Exercise goal: All of the data must be printed exactly; please include every line.

** Start Supplied data **

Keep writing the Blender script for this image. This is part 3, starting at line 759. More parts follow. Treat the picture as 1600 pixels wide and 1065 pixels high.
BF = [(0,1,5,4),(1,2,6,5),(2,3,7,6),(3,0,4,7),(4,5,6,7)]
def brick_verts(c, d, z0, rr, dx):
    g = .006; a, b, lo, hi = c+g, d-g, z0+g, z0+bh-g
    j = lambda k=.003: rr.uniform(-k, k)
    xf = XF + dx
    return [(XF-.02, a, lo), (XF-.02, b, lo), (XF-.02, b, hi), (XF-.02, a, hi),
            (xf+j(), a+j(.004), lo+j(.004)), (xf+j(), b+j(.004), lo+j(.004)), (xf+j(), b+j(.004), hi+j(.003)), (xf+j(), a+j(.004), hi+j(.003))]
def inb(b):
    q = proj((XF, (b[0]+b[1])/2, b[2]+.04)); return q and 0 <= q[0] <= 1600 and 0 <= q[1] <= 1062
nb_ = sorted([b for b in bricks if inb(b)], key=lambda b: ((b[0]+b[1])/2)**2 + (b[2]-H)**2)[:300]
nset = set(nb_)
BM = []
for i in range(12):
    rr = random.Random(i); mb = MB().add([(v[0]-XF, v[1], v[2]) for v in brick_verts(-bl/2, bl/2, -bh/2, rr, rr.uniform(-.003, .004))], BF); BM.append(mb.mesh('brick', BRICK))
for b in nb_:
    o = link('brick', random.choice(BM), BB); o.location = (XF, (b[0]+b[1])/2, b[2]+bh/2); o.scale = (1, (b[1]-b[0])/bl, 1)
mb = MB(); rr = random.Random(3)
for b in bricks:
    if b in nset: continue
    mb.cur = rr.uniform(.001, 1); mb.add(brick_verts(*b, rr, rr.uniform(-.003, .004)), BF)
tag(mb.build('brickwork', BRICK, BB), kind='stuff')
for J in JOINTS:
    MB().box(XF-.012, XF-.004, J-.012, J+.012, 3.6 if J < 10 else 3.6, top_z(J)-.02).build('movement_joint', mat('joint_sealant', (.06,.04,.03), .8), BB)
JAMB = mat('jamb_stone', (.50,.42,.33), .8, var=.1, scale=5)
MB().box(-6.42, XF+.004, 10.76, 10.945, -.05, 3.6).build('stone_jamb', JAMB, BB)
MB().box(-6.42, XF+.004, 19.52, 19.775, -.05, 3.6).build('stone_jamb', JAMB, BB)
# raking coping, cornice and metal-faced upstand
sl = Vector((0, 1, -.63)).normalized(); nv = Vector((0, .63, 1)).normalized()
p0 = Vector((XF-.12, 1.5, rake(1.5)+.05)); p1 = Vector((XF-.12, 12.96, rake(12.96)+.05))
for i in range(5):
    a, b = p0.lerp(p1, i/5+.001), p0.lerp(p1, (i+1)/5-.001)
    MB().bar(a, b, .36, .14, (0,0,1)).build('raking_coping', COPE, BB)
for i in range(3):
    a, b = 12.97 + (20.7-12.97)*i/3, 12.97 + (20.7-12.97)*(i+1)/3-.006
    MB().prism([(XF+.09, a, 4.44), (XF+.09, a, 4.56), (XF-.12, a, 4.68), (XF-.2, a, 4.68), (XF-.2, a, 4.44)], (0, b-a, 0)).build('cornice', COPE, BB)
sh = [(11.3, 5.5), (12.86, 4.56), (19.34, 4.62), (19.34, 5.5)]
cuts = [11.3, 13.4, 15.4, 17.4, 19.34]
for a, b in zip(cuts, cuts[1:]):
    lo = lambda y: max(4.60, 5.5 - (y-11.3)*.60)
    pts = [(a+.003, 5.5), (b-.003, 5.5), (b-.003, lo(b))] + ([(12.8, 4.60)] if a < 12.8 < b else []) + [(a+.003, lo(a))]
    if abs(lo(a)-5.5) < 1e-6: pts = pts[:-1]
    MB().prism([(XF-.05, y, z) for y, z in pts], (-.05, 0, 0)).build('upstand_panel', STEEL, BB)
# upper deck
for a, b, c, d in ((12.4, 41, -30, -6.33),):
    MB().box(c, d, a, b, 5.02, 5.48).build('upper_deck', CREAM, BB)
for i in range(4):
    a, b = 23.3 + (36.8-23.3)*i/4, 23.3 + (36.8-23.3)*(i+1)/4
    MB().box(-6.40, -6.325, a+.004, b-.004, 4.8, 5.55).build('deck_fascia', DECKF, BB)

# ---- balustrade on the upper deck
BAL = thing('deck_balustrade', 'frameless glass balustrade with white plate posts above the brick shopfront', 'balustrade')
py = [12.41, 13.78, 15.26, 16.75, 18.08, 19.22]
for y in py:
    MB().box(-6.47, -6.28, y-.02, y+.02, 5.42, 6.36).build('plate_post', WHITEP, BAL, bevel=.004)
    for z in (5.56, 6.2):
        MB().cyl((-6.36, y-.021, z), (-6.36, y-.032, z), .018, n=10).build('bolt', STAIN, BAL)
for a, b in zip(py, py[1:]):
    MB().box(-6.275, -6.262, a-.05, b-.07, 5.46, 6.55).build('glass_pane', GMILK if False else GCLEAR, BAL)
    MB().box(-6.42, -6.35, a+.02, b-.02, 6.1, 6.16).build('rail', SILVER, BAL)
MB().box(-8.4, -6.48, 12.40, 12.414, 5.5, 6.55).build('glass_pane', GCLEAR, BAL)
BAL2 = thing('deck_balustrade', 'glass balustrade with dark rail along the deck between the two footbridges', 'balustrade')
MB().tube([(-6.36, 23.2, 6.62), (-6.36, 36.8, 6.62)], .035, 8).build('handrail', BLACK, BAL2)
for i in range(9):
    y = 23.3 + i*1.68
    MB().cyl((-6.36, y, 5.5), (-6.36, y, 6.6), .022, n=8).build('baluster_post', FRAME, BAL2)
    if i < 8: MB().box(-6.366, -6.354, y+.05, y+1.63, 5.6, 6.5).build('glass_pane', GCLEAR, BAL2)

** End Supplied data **

Problem solution:
Keep writing the Blender script for this image. This is part 3, starting at line 759. More parts follow. Treat the picture as 1600 pixels wide and 1065 pixels high.
BF = [(0,1,5,4),(1,2,6,5),(2,3,7,6),(3,0,4,7),(4,5,6,7)]
def brick_verts(c, d, z0, rr, dx):
    g = .006; a, b, lo, hi = c+g, d-g, z0+g, z0+bh-g
    j = lambda k=.003: rr.uniform(-k, k)
    xf = XF + dx
    return [(XF-.02, a, lo), (XF-.02, b, lo), (XF-.02, b, hi), (XF-.02, a, hi),
            (xf+j(), a+j(.004), lo+j(.004)), (xf+j(), b+j(.004), lo+j(.004)), (xf+j(), b+j(.004), hi+j(.003)), (xf+j(), a+j(.004), hi+j(.003))]
def inb(b):
    q = proj((XF, (b[0]+b[1])/2, b[2]+.04)); return q and 0 <= q[0] <= 1600 and 0 <= q[1] <= 1062
nb_ = sorted([b for b in bricks if inb(b)], key=lambda b: ((b[0]+b[1])/2)**2 + (b[2]-H)**2)[:300]
nset = set(nb_)
BM = []
for i in range(12):
    rr = random.Random(i); mb = MB().add([(v[0]-XF, v[1], v[2]) for v in brick_verts(-bl/2, bl/2, -bh/2, rr, rr.uniform(-.003, .004))], BF); BM.append(mb.mesh('brick', BRICK))
for b in nb_:
    o = link('brick', random.choice(BM), BB); o.location = (XF, (b[0]+b[1])/2, b[2]+bh/2); o.scale = (1, (b[1]-b[0])/bl, 1)
mb = MB(); rr = random.Random(3)
for b in bricks:
    if b in nset: continue
    mb.cur = rr.uniform(.001, 1); mb.add(brick_verts(*b, rr, rr.uniform(-.003, .004)), BF)
tag(mb.build('brickwork', BRICK, BB), kind='stuff')
for J in JOINTS:
    MB().box(XF-.012, XF-.004, J-.012, J+.012, 3.6 if J < 10 else 3.6, top_z(J)-.02).build('movement_joint', mat('joint_sealant', (.06,.04,.03), .8), BB)
JAMB = mat('jamb_stone', (.50,.42,.33), .8, var=.1, scale=5)
MB().box(-6.42, XF+.004, 10.76, 10.945, -.05, 3.6).build('stone_jamb', JAMB, BB)
MB().box(-6.42, XF+.004, 19.52, 19.775, -.05, 3.6).build('stone_jamb', JAMB, BB)
# raking coping, cornice and metal-faced upstand
sl = Vector((0, 1, -.63)).normalized(); nv = Vector((0, .63, 1)).normalized()
p0 = Vector((XF-.12, 1.5, rake(1.5)+.05)); p1 = Vector((XF-.12, 12.96, rake(12.96)+.05))
for i in range(5):
    a, b = p0.lerp(p1, i/5+.001), p0.lerp(p1, (i+1)/5-.001)
    MB().bar(a, b, .36, .14, (0,0,1)).build('raking_coping', COPE, BB)
for i in range(3):
    a, b = 12.97 + (20.7-12.97)*i/3, 12.97 + (20.7-12.97)*(i+1)/3-.006
    MB().prism([(XF+.09, a, 4.44), (XF+.09, a, 4.56), (XF-.12, a, 4.68), (XF-.2, a, 4.68), (XF-.2, a, 4.44)], (0, b-a, 0)).build('cornice', COPE, BB)
sh = [(11.3, 5.5), (12.86, 4.56), (19.34, 4.62), (19.34, 5.5)]
cuts = [11.3, 13.4, 15.4, 17.4, 19.34]
for a, b in zip(cuts, cuts[1:]):
    lo = lambda y: max(4.60, 5.5 - (y-11.3)*.60)
    pts = [(a+.003, 5.5), (b-.003, 5.5), (b-.003, lo(b))] + ([(12.8, 4.60)] if a < 12.8 < b else []) + [(a+.003, lo(a))]
    if abs(lo(a)-5.5) < 1e-6: pts = pts[:-1]
    MB().prism([(XF-.05, y, z) for y, z in pts], (-.05, 0, 0)).build('upstand_panel', STEEL, BB)
# upper deck
for a, b, c, d in ((12.4, 41, -30, -6.33),):
    MB().box(c, d, a, b, 5.02, 5.48).build('upper_deck', CREAM, BB)
for i in range(4):
    a, b = 23.3 + (36.8-23.3)*i/4, 23.3 + (36.8-23.3)*(i+1)/4
    MB().box(-6.40, -6.325, a+.004, b-.004, 4.8, 5.55).build('deck_fascia', DECKF, BB)

# ---- balustrade on the upper deck
BAL = thing('deck_balustrade', 'frameless glass balustrade with white plate posts above the brick shopfront', 'balustrade')
py = [12.41, 13.78, 15.26, 16.75, 18.08, 19.22]
for y in py:
    MB().box(-6.47, -6.28, y-.02, y+.02, 5.42, 6.36).build('plate_post', WHITEP, BAL, bevel=.004)
    for z in (5.56, 6.2):
        MB().cyl((-6.36, y-.021, z), (-6.36, y-.032, z), .018, n=10).build('bolt', STAIN, BAL)
for a, b in zip(py, py[1:]):
    MB().box(-6.275, -6.262, a-.05, b-.07, 5.46, 6.55).build('glass_pane', GMILK if False else GCLEAR, BAL)
    MB().box(-6.42, -6.35, a+.02, b-.02, 6.1, 6.16).build('rail', SILVER, BAL)
MB().box(-8.4, -6.48, 12.40, 12.414, 5.5, 6.55).build('glass_pane', GCLEAR, BAL)
BAL2 = thing('deck_balustrade', 'glass balustrade with dark rail along the deck between the two footbridges', 'balustrade')
MB().tube([(-6.36, 23.2, 6.62), (-6.36, 36.8, 6.62)], .035, 8).build('handrail', BLACK, BAL2)
for i in range(9):
    y = 23.3 + i*1.68
    MB().cyl((-6.36, y, 5.5), (-6.36, y, 6.6), .022, n=8).build('baluster_post', FRAME, BAL2)
    if i < 8: MB().box(-6.366, -6.354, y+.05, y+1.63, 5.6, 6.5).build('glass_pane', GCLEAR, BAL2)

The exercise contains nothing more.